One of the company’s more successful initiatives to grow its insert media reach over the past few years has been its “on-sert” program with Reiman Publications. The publisher offers rural lifestyle titles, such as Country Woman and Farm & Ranch Living. Each magazine is mailed in a polybag, and the Mantis insert rides on top of the magazine. “These types of programs gave us a nice entrée into a market that we really need to speak to,” notes LePera. And as Reiman has introduced new titles, Mantis has been able to grow that prospecting base.
However, what hasn’t altered is the offer and creative for the Mantis Tiller insert. For more than a dozen years, the offer—the tiller cultivator, with a free boarder edger attachment as a premium—has remained fairly steady. Its creative has been tweaked over the years, but nothing beats the current control of a canary yellow 8-1⁄2˝ x 11˝, 75-lb, high-bulk sheet folded in half to create a four-panel card with a detachable business reply card, according to LePera. Early on, the company tested out of a matte, coated stock into the high bulk with the yellow background. It’s also pruned its copy into a more bullet-point type format.
To create lift, Mantis makes small changes, says LePera. Recently, for example, a pre-filled check box on the reply card was replaced by a small arrow pointing to an empty box, so recipients can check the box themselves. “The response was demonstrable,” he says. “As a consumer, I can’t see why that would cause a lift … but we did it, and it’s now part of our control.”
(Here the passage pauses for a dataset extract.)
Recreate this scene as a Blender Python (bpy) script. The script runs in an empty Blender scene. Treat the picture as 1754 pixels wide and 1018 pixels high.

Although the industry may be changing—there has been an increase in available programs, but not as many high-impact ones, according to LePera—Mantis is committed to insert media. “It provides enough leads, and hence, enough viable prospects, and indeed customers to make it continue to be an important part of what we do,” he says. “It certainly is going to be a big part of next year’s program, and I hope in the years ahead.”